=== WRITTEN EXERCISE ===
Repeat only the lines running from the beginning of the material through the line that contains "PI = math.pi".

=== MATERIAL PROVIDED ===

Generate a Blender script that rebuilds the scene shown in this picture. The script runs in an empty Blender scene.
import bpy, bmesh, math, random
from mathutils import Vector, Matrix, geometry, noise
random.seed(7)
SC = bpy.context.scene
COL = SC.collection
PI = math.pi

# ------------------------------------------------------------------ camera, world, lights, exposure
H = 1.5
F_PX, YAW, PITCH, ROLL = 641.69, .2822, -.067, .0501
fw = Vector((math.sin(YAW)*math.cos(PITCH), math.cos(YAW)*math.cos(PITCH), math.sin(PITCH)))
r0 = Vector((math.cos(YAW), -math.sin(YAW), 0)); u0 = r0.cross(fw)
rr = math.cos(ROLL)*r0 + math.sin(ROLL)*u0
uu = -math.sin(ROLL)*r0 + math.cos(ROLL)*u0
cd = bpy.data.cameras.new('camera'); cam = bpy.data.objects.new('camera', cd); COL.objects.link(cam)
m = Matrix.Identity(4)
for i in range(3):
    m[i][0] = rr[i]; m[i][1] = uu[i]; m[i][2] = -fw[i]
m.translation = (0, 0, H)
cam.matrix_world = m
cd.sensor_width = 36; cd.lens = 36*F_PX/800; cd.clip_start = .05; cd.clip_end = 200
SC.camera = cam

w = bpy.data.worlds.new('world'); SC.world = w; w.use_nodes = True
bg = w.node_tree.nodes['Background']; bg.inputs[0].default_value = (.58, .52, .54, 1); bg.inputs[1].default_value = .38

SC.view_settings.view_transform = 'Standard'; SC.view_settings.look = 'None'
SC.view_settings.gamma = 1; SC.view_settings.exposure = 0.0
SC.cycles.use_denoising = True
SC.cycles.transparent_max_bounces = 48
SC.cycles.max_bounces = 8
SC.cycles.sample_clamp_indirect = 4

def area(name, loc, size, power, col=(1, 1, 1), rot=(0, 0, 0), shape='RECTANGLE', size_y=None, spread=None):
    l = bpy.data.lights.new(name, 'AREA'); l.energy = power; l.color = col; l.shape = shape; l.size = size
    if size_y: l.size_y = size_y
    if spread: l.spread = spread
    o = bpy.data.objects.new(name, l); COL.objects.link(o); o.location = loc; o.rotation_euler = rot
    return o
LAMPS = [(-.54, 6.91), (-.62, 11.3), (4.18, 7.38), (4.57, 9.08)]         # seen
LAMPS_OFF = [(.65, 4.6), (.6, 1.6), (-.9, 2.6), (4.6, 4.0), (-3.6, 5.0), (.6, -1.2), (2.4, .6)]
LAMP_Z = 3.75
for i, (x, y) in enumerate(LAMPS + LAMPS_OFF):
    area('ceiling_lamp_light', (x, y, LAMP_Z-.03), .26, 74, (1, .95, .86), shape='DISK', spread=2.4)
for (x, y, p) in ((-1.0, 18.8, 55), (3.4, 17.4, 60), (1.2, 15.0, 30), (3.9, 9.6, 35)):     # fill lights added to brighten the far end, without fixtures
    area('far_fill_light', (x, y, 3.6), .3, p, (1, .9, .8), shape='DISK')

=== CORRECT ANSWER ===
Generate a Blender script that rebuilds the scene shown in this picture. The script runs in an empty Blender scene.
import bpy, bmesh, math, random
from mathutils import Vector, Matrix, geometry, noise
random.seed(7)
SC = bpy.context.scene
COL = SC.collection
PI = math.pi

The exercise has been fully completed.